_Direction_
Give the listing again exactly, omitting its images.

---

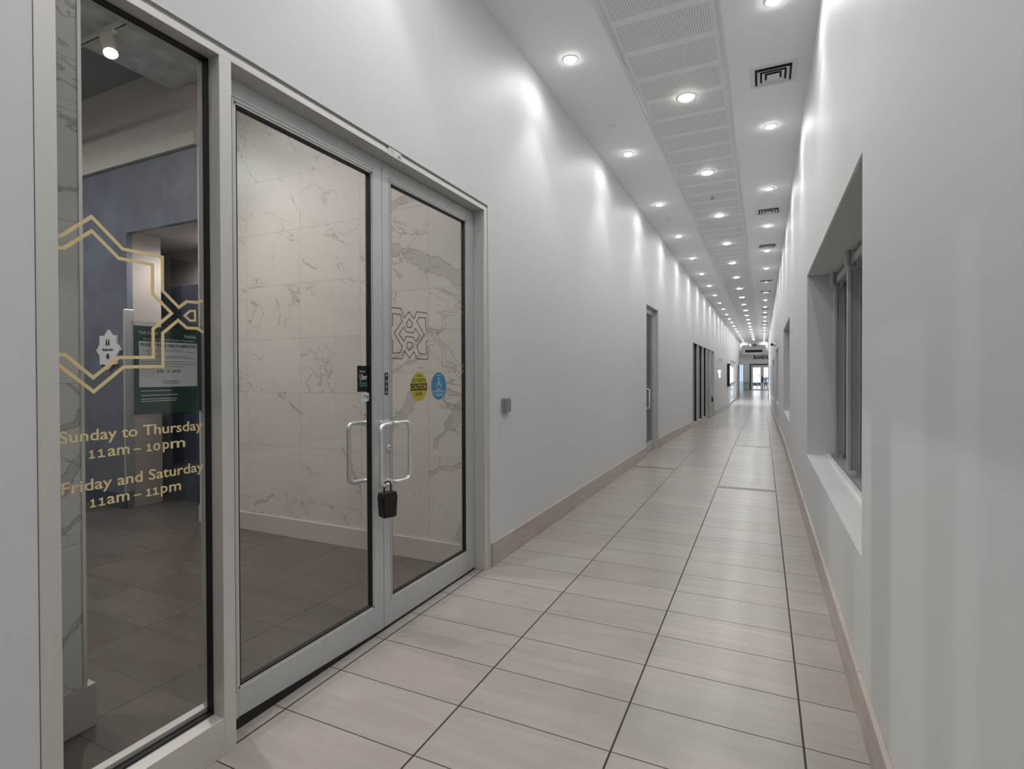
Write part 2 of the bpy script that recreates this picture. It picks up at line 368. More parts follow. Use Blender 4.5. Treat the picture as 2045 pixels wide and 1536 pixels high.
# ceiling: two plaster bands beside the slotted strip
m = MB(); m.box(-1.83, -1.03, YB, 43.6, ZC, ZC + 0.15).box(-0.26, 0.95, YB, 43.6, ZC, ZC + 0.15).box(-1.83, 0.95, 43.6, YE, ZC, ZC + 0.15).box(-1.03, -0.26, YB, 43.6, ZC + 0.05, ZC + 0.15)
struct(m.build('ceiling', M['ceil']), 'flat white plaster corridor ceiling on both sides of the slotted strip', 'ceiling')
g = thing('slotted_ceiling_strip', (-0.645, 19, ZC), 'long white slotted acoustic panel strip set along the middle of the corridor ceiling', 'ceiling panel')
bx('slotted_panel', M['grille'], (-1.015, -0.275, YB, 43.6, ZC + 0.022, ZC + 0.04), g)
bx('edge_trim', M['trim'], (-1.03, -1.012, YB, 43.6, ZC - 0.004, ZC + 0.04), g)
bx('edge_trim', M['trim'], (-0.278, -0.26, YB, 43.6, ZC - 0.004, ZC + 0.04), g)

# left wall with its openings (y0, y1, top)
OPEN = [(0.72, 3.23, 1.146), (8.60, 9.74, 1.150), (14.78, 21.72, 0.875), (32.4, 38.9, 0.80), (41.6, 45.4, 0.66)]
m = MB(); y = YB; TW = 0.14
def wseg(m, x0, x1, a, b, zt, zb=None):
    m.hexa([(x0, a, (fz(a) if zb is None else zb) - 0.03), (x1, a, (fz(a) if zb is None else zb) - 0.03), (x1, b, (fz(b) if zb is None else zb) - 0.03), (x0, b, (fz(b) if zb is None else zb) - 0.03), (x0, a, zt), (x1, a, zt), (x1, b, zt), (x0, b, zt)])
segs = []
for a, b, t in OPEN:
    segs.append((y, a)); m.box(XL - TW, XL, a, b, t, ZC + 0.1); y = b
segs.append((y, YE))
for a, b in segs: wseg(m, XL - TW, XL, a, b, ZC + 0.1)
struct(m.build('wall_left', M['wall']), 'long smooth white wall on the left of the corridor, pierced by shopfronts', 'wall')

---

_Task output_
Write part 2 of the bpy script that recreates this picture. It picks up at line 368. More parts follow. Use Blender 4.5. Treat the picture as 2045 pixels wide and 1536 pixels high.
# ceiling: two plaster bands beside the slotted strip
m = MB(); m.box(-1.83, -1.03, YB, 43.6, ZC, ZC + 0.15).box(-0.26, 0.95, YB, 43.6, ZC, ZC + 0.15).box(-1.83, 0.95, 43.6, YE, ZC, ZC + 0.15).box(-1.03, -0.26, YB, 43.6, ZC + 0.05, ZC + 0.15)
struct(m.build('ceiling', M['ceil']), 'flat white plaster corridor ceiling on both sides of the slotted strip', 'ceiling')
g = thing('slotted_ceiling_strip', (-0.645, 19, ZC), 'long white slotted acoustic panel strip set along the middle of the corridor ceiling', 'ceiling panel')
bx('slotted_panel', M['grille'], (-1.015, -0.275, YB, 43.6, ZC + 0.022, ZC + 0.04), g)
bx('edge_trim', M['trim'], (-1.03, -1.012, YB, 43.6, ZC - 0.004, ZC + 0.04), g)
bx('edge_trim', M['trim'], (-0.278, -0.26, YB, 43.6, ZC - 0.004, ZC + 0.04), g)

# left wall with its openings (y0, y1, top)
OPEN = [(0.72, 3.23, 1.146), (8.60, 9.74, 1.150), (14.78, 21.72, 0.875), (32.4, 38.9, 0.80), (41.6, 45.4, 0.66)]
m = MB(); y = YB; TW = 0.14
def wseg(m, x0, x1, a, b, zt, zb=None):
    m.hexa([(x0, a, (fz(a) if zb is None else zb) - 0.03), (x1, a, (fz(a) if zb is None else zb) - 0.03), (x1, b, (fz(b) if zb is None else zb) - 0.03), (x0, b, (fz(b) if zb is None else zb) - 0.03), (x0, a, zt), (x1, a, zt), (x1, b, zt), (x0, b, zt)])
segs = []
for a, b, t in OPEN:
    segs.append((y, a)); m.box(XL - TW, XL, a, b, t, ZC + 0.1); y = b
segs.append((y, YE))
for a, b in segs: wseg(m, XL - TW, XL, a, b, ZC + 0.1)
struct(m.build('wall_left', M['wall']), 'long smooth white wall on the left of the corridor, pierced by shopfronts', 'wall')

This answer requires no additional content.